- [WHAT YOU SHOULD DO]
Lift every line from the entries that includes the word "this".

[Records]
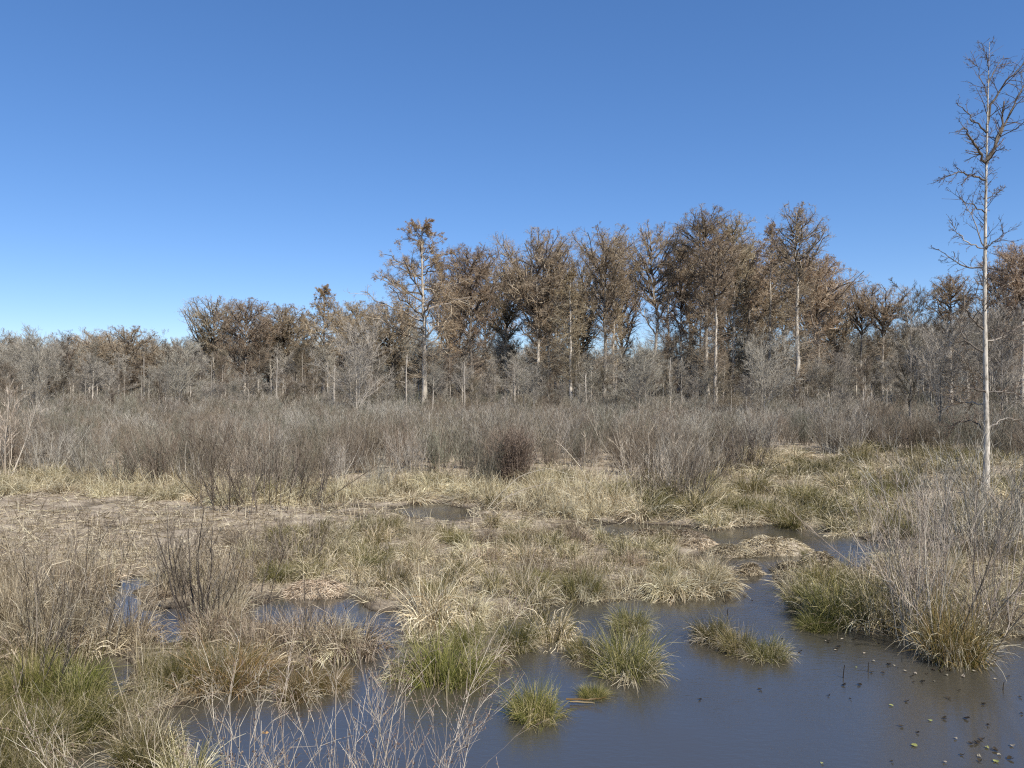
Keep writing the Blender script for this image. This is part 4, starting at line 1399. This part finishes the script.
shapes = []
for i in range(4):
    tr, cr = bare_tree(850 + i, 15, 9.5, r0=.2, cb=.12, n=26, tw=.022, twig=3500)
    for a_ in range(len(tr.v)):
        cr.add(tr.v[a_], tr.f[a_], 1)
    shapes.append(cr.mesh('wood_shape', [M['twig'] if i % 2 else M['greytwig'], M['greybark']]))
pts, scs = [], []
for Y0, n in ((200, 70), (222, 76), (246, 84), (275, 90), (310, 96)):
    for i in range(n):
        Y = Y0 + rng.normal() * 5
        px = -110 + (i + rng.random()) * (1250 / n)
        top = np.interp(px, TOPL[:, 0], TOPL[:, 1]) + 8 + rng.normal() * 5
        pts.append(((px - 512) * Y / F, Y, 0))
        scs.append((CAM_H + (HOR - top) * Y / F) / 17.5)
scatter_stuff('far_wood', np.array(pts), rng.random(len(pts)) * 6.28, scs, shapes)

pts = []
for Y in np.arange(172, 330, 7):
    for x in np.arange(-.75 * Y, .75 * Y, 5):
        pts.append((x + rng.normal() * 1.5, Y + rng.normal() * 2, 0))
scatter_stuff('wood_undergrowth', np.array(pts), rng.random(len(pts)) * 6.28, 1.2 + .9 * rng.random(len(pts)), [o_.data for o_ in src.objects])

rng = np.random.default_rng(57)
for i in range(44):
    Y = 112 + 16 * rng.random()
    px = 405 + (i + rng.random()) * 10.2
    k = BARE[(0, 2, 3, 5, 6, 8)[rng.integers(6)]]
    sc_k = (6.5 + 4.5 * rng.random()) / k.top
    k.place(((px - 512) * Y / F, Y, 0), rng.random() * 6.28, (sc_k * 1.15, sc_k * 1.15, sc_k), 'half-grown pale leafless tree among the trunks at the front of the cypress grove', 'tree', 'half-grown trees among the grove trunks')

# broken pale trunks at the front of the wood
def snag(seed, H, r0):
    rng = np.random.default_rng(seed)
    P, R = trunk_spine(rng, H, (rng.normal() * .03, 0), .03, 10, r0, 1.3)
    R = r0 * np.linspace(1.15, .6, 10)
    tr, b = MB(), MB()
    tr.tubes(rng, P[None], R[None], 8)
    sp_ = run(rng, P[-1:] + rng.normal(size=(4, 3)) * .3 * r0 * np.array([1, 1, 0]), nrm(np.array([[0, 0, 1.]]) + rng.normal(size=(4, 3)) * .12), .3 + .5 * rng.random(4), 3, 0, .05)
    tr.tubes(rng, sp_, np.array([[.35, .2, .03]]) * r0 * np.ones((4, 1)), 5)
    Q, QR = sprout(rng, P[None], R[None], 7, .3, .98, .05, .2, (.8, 1.4), .15, 5, .3, .05, .2, 0, .02)
    b.tubes(rng, Q, QR, 4)
    T, TR_ = sprout(rng, Q, QR, 24, .2, 1, .2, .5, (.5, 1.1), .1, 4, .5, 0, .15, .2, .012)
    b.tubes(rng, T, TR_, 3)
    t = empty('dead_snag')
    child(t, tr.build('trunk', [M['snagbark']], t, True))
    child(t, b.build('branch_stubs', [M['greytwig']], t))
    return Kind(t)


SNAG = [snag(880 + i, 7.5 + i, .085 + .015 * i) for i in range(4)]
rng = np.random.default_rng(59)
for px, ty in ((49, 366), (88, 376), (116, 362), (145, 365), (137, 372), (215, 352), (278, 362), (339, 368), (408, 352), (464, 358), (511, 352), (589, 368), (668, 360), (757, 348), (830, 362), (905, 366)):
    Y = 100 + 14 * rng.random()
    H = CAM_H + (HOR - ty + 12 * rng.normal() * .5) * Y / F
    q = rng.integers(4)
    SNAG[q].place(((px - 512 + rng.normal() * 3) * Y / F, Y, 0), rng.random() * 6.28, (1, 1, H / (8 + q)), 'broken pale dead trunk standing among the grey trees at the front of the wood', 'tree', 'dead snags at the front of the wood')
rng = np.random.default_rng(58)
for i in range(88):
    Y = 88 + 24 * rng.random()
    px = -60 + (i + rng.random()) * (1150 / 88)
    k = BARE[rng.integers(9)]
    sc_k = (4.0 + 4.2 * rng.random()) / k.top
    k.place(((px - 512) * Y / F, Y, 0), rng.random() * 6.28, (sc_k * 1.1, sc_k * 1.1, sc_k), 'young leafless tree rising out of the far edge of the thicket', 'tree', 'young trees at the far edge of the thicket')

# saplings that stand out in front of the wood
for i, (px, Y, ty, W, mk, lab) in enumerate([
        (357, 88, 352, 8.5, 'greytwig', 'whitish spreading small tree before the wood, left of the tall open-crowned cypress'),
        (765, 92, 362, 7.5, 'greytwig', 'pale spreading small tree before the grove at the right'),
        (910, 70, 292, 4.6, 'twig', 'slim reddish-brown bare tree with upright twigs left of the tall lone tree'),
        (640, 96, 366, 6, 'greytwig', 'pale low bare tree in front of the sky gap of the grove'),
        (180, 100, 360, 6, 'greytwig', 'small grey tree at the edge of the far left wood'),
        (40, 96, 352, 6, 'greytwig', 'small grey tree before the wood near the left edge'),
        (1000, 62, 335, 6.5, 'greytwig', 'grey bare tree close behind the tall lone tree on its right'),
        (940, 66, 345, 6.0, 'greytwig', 'grey bushy bare tree close behind the tall lone tree on its left')]):
    H = CAM_H + (HOR - ty) * Y / F
    tr, cr = bare_tree(900 + i, H, W, r0=.10, cb=.2, n=30, tw=.009, twig=9000, lr=.35)
    tree_thing('bare_tree', tr, cr, [M['bark'] if i < 2 else M['greybark']], [M[mk]], ((px - 512) * Y / F, Y, 0), lab, 'tree')

# ---- the tall lone tree on the right, limb by limb
TY0 = 33.0
rng = np.random.default_rng(950)
tp = [(985, 503), (987, 458), (986, 396), (985, 331), (984.6, 297), (985.7, 202), (986.5, 162), (987.6, 111), (989.4, 42)]
root = at(985, 500, TY0)
root[2] = 0.0
hero = tag(empty('lone_tree', root), 'tall slender lone tree with a mottled pale trunk and sparse limbs at the right', 'tree')
n = len(tp)
P0 = np.array([at(a_, b_, TY0) for a_, b_ in tp]) - root
tt = np.linspace(0, n - 1, 40)
P = np.stack([np.interp(tt, np.arange(n), P0[:, c]) for c in range(3)], -1)
for _ in range(3):
    P[1:-1] = (P[:-2] + 2 * P[1:-1] + P[2:]) / 4
P[0, 2] = -.2
zf = np.clip(P[:, 2] / P[-1, 2], 0, 1)
R = .128 * (1 - .93 * zf ** 1.1) * (1 + .5 * np.exp(-zf * 20))
tr = MB()
tr.tubes(rng, P[None], R[None], 12)
tr.build('trunk', [M['herobark']], hero, True)
TP, TRr = P[None], R[None]
LIMBS = [
    ([(987, 162), (995, 146), (1001, 122), (1004, 102)], .085, 'darkbark', 30),
    ([(986, 137), (989, 112), (995, 96), (1009, 78), (1026, 61)], .07, 'darkbark', 26),
    ([(988, 160), (1000, 136), (1009, 115), (1018, 98), (1026, 76)], .065, 'darkbark', 26),
    ([(985, 162), (977, 150), (969, 135), (964, 126)], .075, 'darkbark', 40),
    ([(985, 137), (974, 122), (966, 112), (957, 103)], .05, 'darkbark', 20),
    ([(984, 182), (975, 176), (966, 173), (953, 172), (943, 178)], .055, 'darkbark', 44),
    ([(985, 213), (972, 205), (958, 197)], .035, 'darkbark', 24),
    ([(983, 253), (972, 246), (960, 236), (949, 220)], .04, 'greybark', 22),
    ([(983, 272), (966, 268), (952, 258), (938, 249)], .045, 'greybark', 24),
    ([(984, 240), (976, 228), (970, 212), (962, 200)], .035, 'greybark', 16),
    ([(986, 205), (994, 194), (1006, 187)], .03, 'darkbark', 22),
    ([(986, 250), (996, 240), (1008, 231)], .03, 'greybark', 16),
    ([(988, 160), (996, 152), (1003, 148)], .035, 'darkbark', 18),
    ([(985, 330), (972, 322), (964, 306), (963, 290)], .06, 'darkbark', 26),
    ([(985, 358), (972, 346), (962, 336), (956, 316)], .055, 'darkbark', 30),
    ([(986, 345), (1000, 340), (1014, 330), (1026, 322)], .045, 'greybark', 24),
    ([(986, 392), (972, 388), (958, 392), (944, 400)], .05, 'darkbark', 40),
    ([(986, 410), (970, 402), (955, 404), (938, 412)], .045, 'greybark', 40),
    ([(987, 428), (972, 420), (960, 422), (945, 426)], .045, 'darkbark', 36),
    ([(986, 378), (974, 372), (964, 362), (957, 350)], .04, 'darkbark', 30),
    ([(986, 398), (1002, 392), (1016, 394), (1028, 398)], .04, 'greybark', 30),
    ([(987, 425), (1003, 418), (1018, 420)], .04, 'greybark', 28),
    ([(989, 100), (984, 86), (980, 74), (973, 60)], .03, 'darkbark', 26),
    ([(989, 80), (995, 68), (1004, 56)], .03, 'darkbark', 20),
    ([(989, 66), (986, 54), (982, 44)], .025, 'darkbark', 20),
]
E, ER = sprout(rng, TP, TRr, 90, .42, .995, .02, .055, (.5, 1.2), .2, 5, .25, .02, .14, .2, .008, .02)
E2, ER2 = sprout(rng, E, ER, 420, .15, 1, .3, .6, (.4, 1.0), .1, 4, .6, 0, .15, .2, .005)
b = MB()
b.tubes(rng, E, ER, 4)
b.tubes(rng, E2, ER2, 3)
ix = rng.integers(0, len(E2), 900)
bb, _, tn = interp(E2, ER2, ix, .4 + .6 * rng.random(900))
b.strips(rng, run(rng, bb, nrm(tn + rng.normal(size=(900, 3)) * .8), np.full(900, .05) + .05 * rng.random(900), 3, 0, 0), np.array([[.006, .018, .006]]) * np.ones((900, 1)), 1)
b.build('twigs', [M['herospray'], M['herospray']], hero)
for li, (pth, rad, mk, tw) in enumerate(LIMBS):
    rad *= .85
    mk = 'limbbark' if mk == 'darkbark' else mk
    n = len(pth)
    off = np.linspace(0, 1, n) * rng.normal() * 1.1
    z0 = at(*pth[0], TY0) - root
    q, r_, _ = interp(TP, TRr, np.array([0]), np.array([0.5]))
    i0 = int(np.argmin(np.abs(P[:, 2] - z0[2])))
    L0 = np.array([at(a_, b_, TY0 + o) for (a_, b_), o in zip(pth, off)]) - root
    L0[0] = P[i0]
    t2 = np.linspace(0, n - 1, 12)
    LPp = np.stack([np.interp(t2, np.arange(n), L0[:, c]) for c in range(3)], -1)
    for _ in range(2):
        LPp[1:-1] = (LPp[:-2] + 2 * LPp[1:-1] + LPp[2:]) / 4
    LPp[1:] += rng.normal(size=(11, 3)) * .03
    LR = rad * np.linspace(1, .35, 12)
    a, b = MB(), MB()
    a.tubes(rng, LPp[None], LR[None], 6)
    lo = a.build('limb', [M[mk]], hero, True)
    Q, QR = sprout(rng, LPp[None], LR[None], tw // 2, .2, 1, .2, .4, (.5, 1.2), .0, 6, .5, -.01, .15, .3, .012)
    b.tubes(rng, Q, QR, 4)
    T, TR2 = sprout(rng, Q, QR, int(tw * 2.2), .15, 1, .25, .5, (.4, 1.0), .12, 4, .6, 0, .15, .2, .008)
    b.tubes(rng, T, TR2, 3)
    ns = tw * 3
    ix = rng.integers(0, len(T), ns)
    bb, _, tn = interp(T, TR2, ix, .5 + .5 * rng.random(ns))
    SP = run(rng, bb, nrm(tn + rng.normal(size=(ns, 3)) * .8), np.full(ns, .05) + .05 * rng.random(ns), 3, 0, 0)
    b.strips(rng, SP, np.array([[.006, .018, .006]]) * np.ones((ns, 1)), 1)
    b.build('twigs', [M['herospray'], M['herospray']], lo)

for ks in (SEDGE, LUSH, RUST, STRAW, MIXED, BROWN, THICK, BARE, DEEP, SNAG):
    for k in ks:
        k.drop()

# ------------------------------------------------------------------ sky, sun, camera
W = bpy.data.worlds.new('World')
S.world = W
W.use_nodes = True
nt = W.node_tree
bg = nt.nodes['Background']
sky = nt.nodes.new('ShaderNodeTexSky')
sky.sky_type = 'NISHITA'
sky.sun_disc = False
EL, AZ = math.radians(46), math.radians(148)
sky.sun_elevation = EL
sky.sun_rotation = AZ
sky.altitude = 0
sky.air_density = .8
sky.dust_density = 0.0
sky.ozone_density = 8.0
hs = nt.nodes.new('ShaderNodeHueSaturation')
hs.inputs['Saturation'].default_value = 1.15
hs.inputs['Hue'].default_value = .510
nt.links.new(sky.outputs[0], hs.inputs['Color'])
gm = nt.nodes.new('ShaderNodeGamma')
gm.inputs['Gamma'].default_value = .75
nt.links.new(hs.outputs[0], gm.inputs['Color'])
nt.links.new(gm.outputs[0], bg.inputs['Color'])
bg.inputs['Strength'].default_value = .160
sd = bpy.data.lights.new('sun', 'SUN')
sd.energy = 5.0
sd.angle = math.radians(.53)
sd.color = (1, .955, .88)
so = bpy.data.objects.new('sun', sd)
C.objects.link(so)
dvec = Vector((math.cos(EL) * math.sin(AZ), math.cos(EL) * math.cos(AZ), math.sin(EL)))
so.rotation_euler = dvec.to_track_quat('Z', 'Y').to_euler()
so.location = (20, -30, 40)

cam = bpy.data.cameras.new('camera')
cam.sensor_width = 36
cam.lens = 36 * F / 1024
cam.clip_end = 9000
co = bpy.data.objects.new('camera', cam)
C.objects.link(co)
co.location = (0, 0, CAM_H)
co.rotation_euler = (math.radians(90), 0, 0)
S.camera = co
S.view_settings.view_transform = 'Standard'
S.view_settings.look = 'None'
S.view_settings.exposure = .53
S.view_settings.gamma = 1
S.cycles.use_denoising = False
S.cycles.filter_width = 1.2
S.cycles.max_bounces = 5
S.cycles.diffuse_bounces = 2
S.cycles.glossy_bounces = 3
S.cycles.transmission_bounces = 2
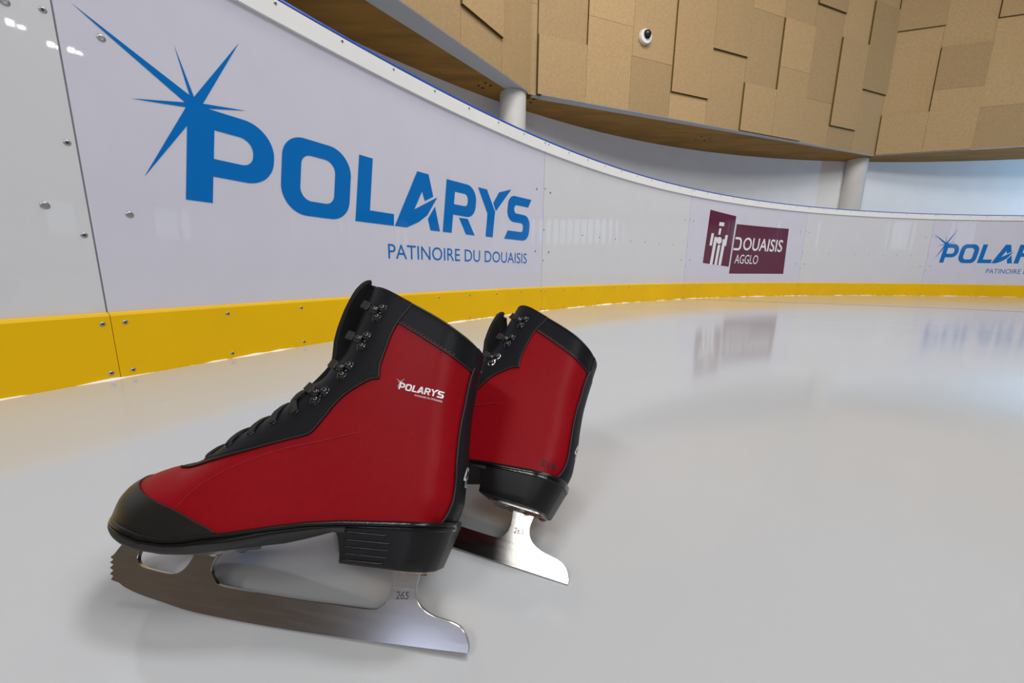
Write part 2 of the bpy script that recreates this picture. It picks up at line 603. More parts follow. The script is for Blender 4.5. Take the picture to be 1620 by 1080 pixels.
PANEL_LABELS = {
    -1: 'plain white rink board at the left edge, left of the large blue star',
    0: 'white rink board with the large blue POLARYS wordmark behind the skates',
    1: 'blank white rink board between the large blue wordmark and the purple emblem',
    2: 'white rink board carrying the purple DOUAISIS AGGLO emblem',
    3: 'blank white rink board to the right of the purple emblem',
    4: 'white rink board with a small distant blue POLARYS wordmark at the right edge',
}
boards = {}
for i in range(-1, 5):
    u0, u1 = (i * PL + 0.0016) if i >= 0 else -0.8, (i + 1) * PL - 0.0016
    root = empty('rink_board_panel', bp((u0 + u1) / 2, 0, -0.03))
    tag(root, PANEL_LABELS[i], 'rink board', 'white rink boards around the ice')
    inv = Matrix.Translation(-root.location)
    mb = arc_shell(MB(), u0, u1, [(0, 0.1), (0, H_CAP + 0.012), (-0.012, H_CAP + 0.012), (-0.012, 0.1)])
    boards[i] = (root, [mb.build('panel_sheet', M['film'] if i in (0, 2, 4) else M['board'], root)])
    kids = boards[i][1]
    small = [(0.0095, 0.763), (0.0095, 0.5155), (0.0095, 0.325)]
    if i == -1:
        for z in (0.7595, 0.5147, 0.3264):
            kids.append(screw(u1 - 0.0128, z, 0, root, 0.0062))
        for z in (0.7477, 0.3817):
            kids.append(screw(u1 - 0.062, z, 0, root, 0.0078, False))
    else:
        if i > 0:
            for du, z in small:
                kids.append(screw(u0 + du, z, 0, root, 0.0060))
        for z in (0.7485, 0.3797):
            kids.append(screw(u0 + 0.066, z, 0, root, 0.0078, False))
            kids.append(screw(u1 - 0.072, z, 0, root, 0.0074, False))
    if i in (1, 3):
        for k in range(7):
            kids.append(screw(i * PL + 0.452 + 0.2184 * k, 0.513, 0, root, 0.0060))
    # grey joint at the left edge of each sheet
    ji = i * PL if i >= 0 else -0.797
    jb = arc_shell(MB(), ji - 0.0010, ji + 0.0024, [(-0.0015, 0.15), (-0.0015, H_CAP), (-0.010, H_CAP), (-0.010, 0.15)], 0.004)
    kids.append(jb.build('joint_strip', M['seam'], root))
    if i in (0, 4):
        kids.append(decal('wordmark_print', WORD, M['blue'], root, 0.0009, i * PL))
        for wd in TAG_WORDS:
            kids.append(decal('tagline_word', wd, M['blue'], root, 0.0009, i * PL))
    if i == 2:
        L = [(4.325, 0.8786), (4.7744, 0.8503), (4.7429, 0.3266), (4.2886, 0.3574)]
        Rr = [(4.7995, 0.7725), (5.7042, 0.7725), (5.7167, 0.2585), (4.7614, 0.2537)]
        shape_v, shape_f = [], []
        for q in (L, Rr):
            v, f = triangulate([resample(q, 0.05, True)], extra=[(x, z) for x in np.arange(4.3, 5.75, 0.05) for z in np.arange(0.27, 0.87, 0.08)])
            o = len(shape_v)
            shape_v += v
            shape_f += [tuple(k + o for k in t) for t in f]
        kids.append(decal('emblem_print', (shape_v, shape_f), M['purple'], root, 0.0009))
        # white pictogram: a tower like figure with raised side bars
        lx = lambda z: SL * 0.95 * (z - 0.60)
        fv, ff = [], []

        def put(poly):
            v, f = triangulate([poly])
            o = len(fv)
            fv.extend(v)
            ff.extend(tuple(k + o for k in t) for t in f)

        def bar(x, z0, z1, w):
            put([(x - w + lx(z0), z0), (x + w + lx(z0), z0), (x + w + lx(z1), z1), (x - w + lx(z1), z1)])
        bar(4.521, 0.735, 0.772, 0.042)
        bar(4.511, 0.648, 0.712, 0.018)
        put([(4.528 + 0.044 * math.cos(2 * math.pi * k / 24), 0.590 + 0.036 * math.sin(2 * math.pi * k / 24)) for k in range(24)])
        bar(4.398, 0.534, 0.655, 0.021)
        bar(4.640, 0.540, 0.650, 0.021)
        bar(4.462, 0.336, 0.622, 0.024)
        bar(4.541, 0.337, 0.545, 0.022)
        bar(4.612, 0.338, 0.606, 0.024)
        kids.append(decal('pictogram_print', (fv, ff), M['white_print'], root, 0.0018))
        # the opening letter is an open bow, the rest plain capitals
        d_out = fillet([(4.806, 0.640), (4.925, 0.640, 0.05), (4.915, 0.502, 0.05), (4.788, 0.502), (4.790, 0.524), (4.888, 0.524, 0.03), (4.896, 0.617, 0.03), (4.803, 0.617)])
        dv, df = triangulate([d_out])
        tv, tf = text_shape('OUAISIS', 0.685, 0.138, 0.012)
        o = len(dv)
        dv = dv + [(4.945 + p[0] + SL * 0.6 * p[1], 0.506 + p[1]) for p in tv]
        df = df + [tuple(k + o for k in t) for t in tf]
        tv, tf = text_shape('AGGLO', 0.405, 0.098)
        o = len(dv)
        dv = dv + [(4.832 + p[0] + SL * 0.6 * p[1], 0.362 + p[1]) for p in tv]
        df = df + [tuple(k + o for k in t) for t in tf]
        kids.append(decal('lettering_print', (dv, df), M['white_print'], root, 0.0018))
    for k in kids:
        k.matrix_parent_inverse = inv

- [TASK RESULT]
Keep writing the Blender script for this image. This is part 4, starting at line 1399. This part finishes the script.
Write part 2 of the bpy script that recreates this picture. It picks up at line 603. More parts follow. The script is for Blender 4.5. Take the picture to be 1620 by 1080 pixels.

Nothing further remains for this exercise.